An Americanized London Story
29 December 2002 | by tiedelSee all my reviews

It is rather interesting to compare the silent D.W. Griffith BROKEN BLOSSOMS with its inspiration: the 1916 Thomas Burke short story The Chink And The Child, published in Limehouse Nights (Grant Richards Limited, London). Griffith has deliberately left out, added and changed parts of the story in his film. When Burke's collection of Limehouse stories was published it was feared that the book would be barred by the censor. Recently books by Vere Stacpoole (The Blue Lagoon) and D.H. Lawrence (The Rainbow) has been suppressed, as 'frankness in fiction was frowned upon...' (John Gawsworth - Foreword to: The Best Stories of Thomas Burke, Phoenix House, London, 1950). There were enough worrying themes in the story: its sadism, the utterly impossible interracial love affair and the girl's youth. In Burke's story Lucy is found in an opium joint, where a prostitute has taken her to make a profit out of the virgin. Cheng rescues the 'alabaster Cockney child' - she is only twelve - to bring her '...love and death.' Burke's poetic prose is not always graphic: «He took her hand and kissed it; repeated the kiss upon her cheek and lip and little bosom, twining his fingers in her hair. Docilely, and echoing the smile of his lemon lips in a way that thrilled him almost to laughter, she returned his kisses impetuously, gladly. ... And she was his; her sweet self and her prattle, and her birdlike ways were all his own.
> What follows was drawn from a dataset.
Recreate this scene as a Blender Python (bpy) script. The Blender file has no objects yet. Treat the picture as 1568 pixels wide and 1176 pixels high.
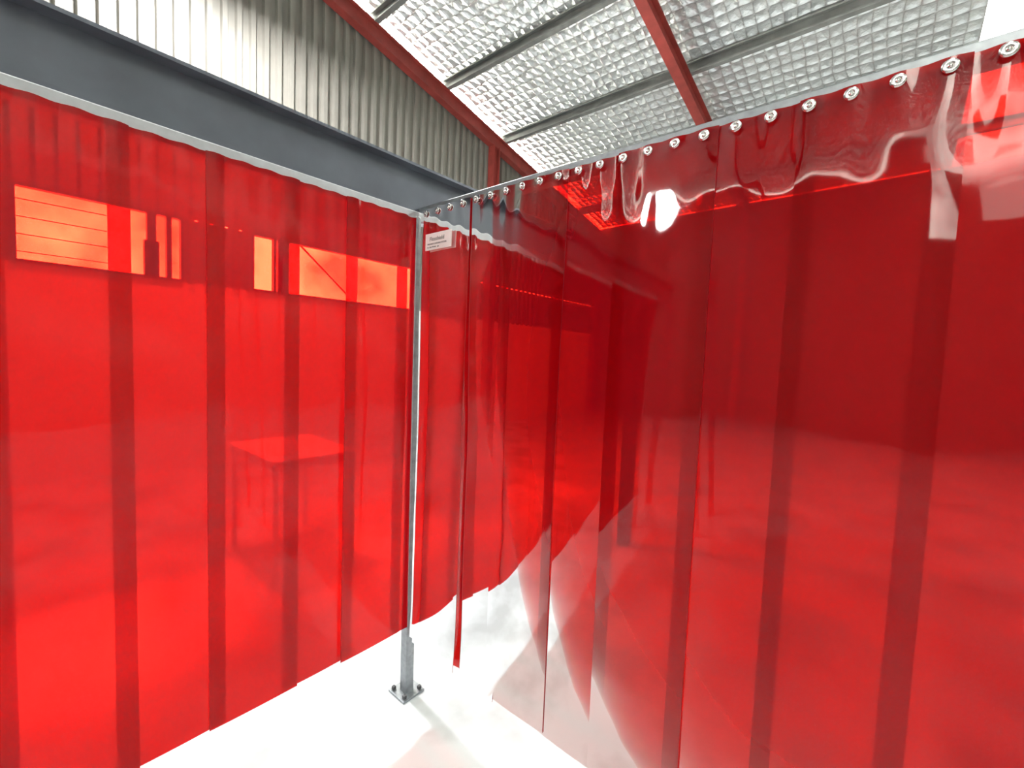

Oh, beautifully they loved. ...» Nevertheless elsewhere Burke clarifies the nature of their relation as « It may be that he forgot that he was in London and not in Tuan-tsen. It may be that he did not care. Of that nothing can be told. All that is known is that his love was a pure and holy thing.» Griffith's additions vary from Lucy's artificial smile to Cheng's religious mission. The Christian missionary is also Griffith's invention. He has a dig at Western Christian morality sending missionaries around the world while there's still enough to be done in Battling Burrows's own home town. Near the end Cheng kills Battling Burrows with a handgun as in any American western. In Burke's London Limehouse nights a snake deals with Battling Burrows. Was such a venomous revenge not personal enough to Griffith's American taste?